The economic crisis has given Britain a wonderful opportunity to cut public spending and reduce inefficiency in the public sector, writes Simon Clark
I almost drove off the road on Saturday when I heard that Labour leader Ed Miliband had compared the fight against government cuts to Nelson Mandela’s stand against apartheid.
Did he really say that? If he did he’s a fool.
Well, according to yesterday’s newspapers, this is what he actually said:
“We come in the traditions that have marched in peaceful but powerful protest for justice, fairness and political change.
“The suffragettes who fought for votes for women and won. The civil rights movement in America that fought against racism and won. The anti-apartheid movement that fought the horror of that system and won.”

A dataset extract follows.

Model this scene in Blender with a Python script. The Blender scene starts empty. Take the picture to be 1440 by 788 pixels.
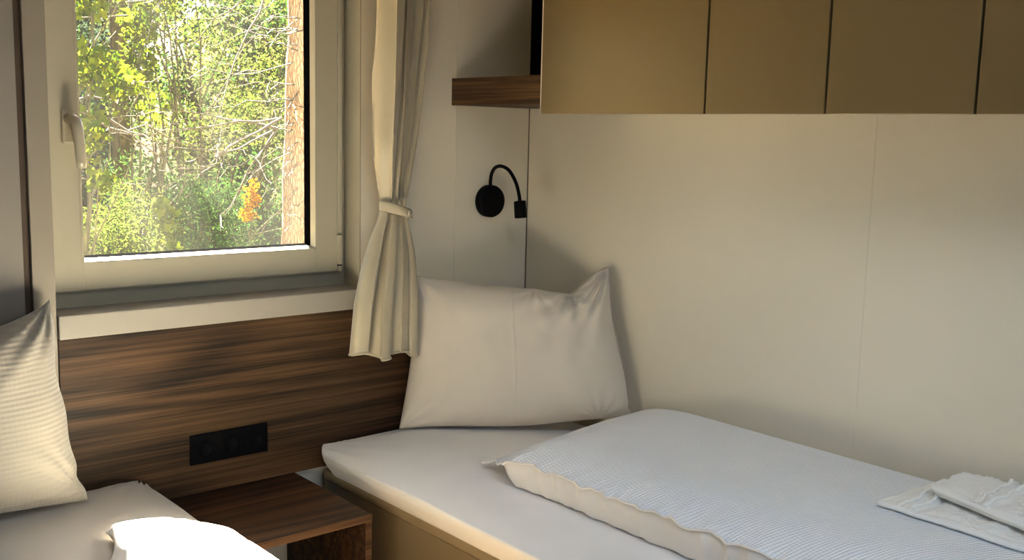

Shadow Welsh Secretary Peter Hain, a man who knows a thing or two about the struggle against apartheid, told Sky News: “He is not comparing today’s march or today’s cause. People over the ages have stood up and marched in a peaceful and a dignified way for justice and for decency and that is what he was saying.”
Nice try, Peter, but it won’t wash. If Miliband wasn’t comparing the current campaign to the suffragette movement, the civil rights movement and the anti-apartheid movement, why mention them? Those were highly emotive issues and to include them in a speech at a demonstration against cuts in public expenditure was at best foolish, and at worst sick.
Miliband is entitled to oppose government policy but his weasel words stink. I’m not one of those who believe that Labour should be held wholly accountable for the state of Britain’s finances, but I know this:
One: Labour was in office when the current mess occurred and while the problem is not confined to Britain (far from it) it happened on Labour’s watch and the likes of Ed Miliband must take some responsibility for the hole we’re in. (He was, after all, a close colleague of Gordon Brown for several years.)
Two: not a single Labour government has ever left office without leaving the economy in a worse situation than it inherited. Not one. It therefore ill behoves any senior Labour politician to lecture others about fiscal management.
Three: as others point out, George Osborne’s plans are really just a souped-up version of Alastair Darling’s own proposals.
What I find so frustrating about Saturday’s rally (and the Government’s inability to defend with gusto what it is doing to solve Britain’s problems) is the fact that cuts in government spending, irrespective of the financial situation, are long overdue.
The fact is, I want to see less not more government. That means a leaner, more efficient public sector and fewer public sector workers. The Government shouldn’t need an excuse to reduce public spending because it is the right thing to do.
Circumstances have given David Cameron the excuse he needs to implement cuts in spending, but will he take this once in a lifetime opportunity?
There is the small problem of the Lib Dems, many of whom are as keen on public spending as any dye in the wool socialist, but I suspect that the bigger problem lies in the fact that, in the modern world, relatively few politicians genuinely believe in smaller government.
Famously, the British governed India (population 300-350 million) with just 1,200 civil servants. By all accounts, British rule in India was highly efficient.
God knows how many civil servants there are in Britain today (let alone public sector workers) but in 2009 the Ministry of Defence alone employed 85,730 civil servants. (The Daily Telegraph reported that “While Britain has just two active troops for every civil servant in the Ministry of Defence, France has almost five, Spain has almost eight and several smaller countries have many more”.)
Clearly there is a huge amount of waste and inefficiency in the public sector which is staffed by hundreds of thousands of unelected mandarins (the same mandarins who draft tobacco control regulations).
Don’t be fooled by Ed Miliband, the TUC and everyone else involved in Saturday’s rally in London. The economic crisis has given Britain an unexpected but wonderful opportunity to cut public expenditure and reduce inefficiency in the public sector.
Long term the benefits should include lower income tax and less government interference in our lives.
Demonstrate? We ought to be celebrating.